Friday, May 18, 2012

Ua Pou

We are anchored in Hakahau Bay on Ua Pou island - the 5th and last of the Marquesas Islands that we will visit. The harbour is quite large, but only a small portion is protected from the prevailing swell by a breakwater. We are crowded into this somewhat protected area with 8 other yachts, hailing mostly from France and the UK. We are all anchored bow and stern so we won't bash into each other and so that we face into the swell, which still manages to work its way in here around the breakwater.

The 25 mile crossing from Nuku Hiva was a pleasant sail with 8-12 knots on or just forward of the beam for most of the voyage. We lounged in the cockpit enjoying the ride with one reef in the main and the wind vane steering. However as we approached the harbour, the wind came more and more in front of us and we were set to the west by a current and heavy swell. The last mile was an agonizing motor into heavy swells reflecting off the cliffs at the harbour mouth. I foolishly elected to bring down the main and and the motion while trying to flake and tie the sail down almost threw me from the coach roof.

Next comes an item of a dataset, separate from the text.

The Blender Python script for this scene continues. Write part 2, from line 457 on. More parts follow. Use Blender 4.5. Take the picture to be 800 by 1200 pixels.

In the three days we have been here, we have met a few of the local characters including an ex-Australian who has been married to 2 Marquesan wives over the last few decades. Keith can carry on a very effective 'conversation' without the other party even opening their mouth.

We also met Xavier, a retired Frenchman who has lived here for 10 years and swims leisurely around the anchorage chatting with the boaters each day. Finally we chatted with Jerome, whom our friend Randall on Mure had told us about. Jerome - ex French military - runs a pension, offers guided hikes, and serves meals and drinks in his restaurant. The pension commands a fine view of the town and harbour and we enjoyed this view and lovely cold juices while catching up on emails and calls. The mountains behind the anchorage are remarkable for their sudden appearance from relatively low land as well as their steepness and concave shape. They poke out of the nearby hills like spear blades, often shrouded in banners of cloud.

We have been laying in provisions here for our 3-4 weeks in the coral atolls of the Tuomotus, where fruit other than coconuts is rare and veggies non-existent. We have had little success here, despite recent information stating that this town is the best place to provision. Not true anymore I'm afraid. Prices were high for the few veggies we found - $6+ a kilo for tomatoes and $5 for a bunch of green beans. We did find plenty of fruit today and stocked up on the local sweet grapefruit that we found in a school yard as well as citrons (limes) given to us by a friendly Marquesan woman. We also picked a nice breadfruit from a public tree. We have been making breadfruit chips (french fries) from this volleyball sized fruit - frying slices in olive oil and spices.

We also located a stalk of green bananas, which a local carver agreed to drop off at the wharf later in the day. In the meantime he showed us his very creative work - full of traditional Marquesan motifs but with a more imaginative rendition than much of the art we have seen. Rani bought a carved paddle and I have my eyes on a substantial tiki, though where it will fit in the boat - heaven only knows!

We plan to leave for the Tuomotus tomorrow, but this may change if we stay for the dance on Saturday night or I end up buying the tiki, which still needs finishing.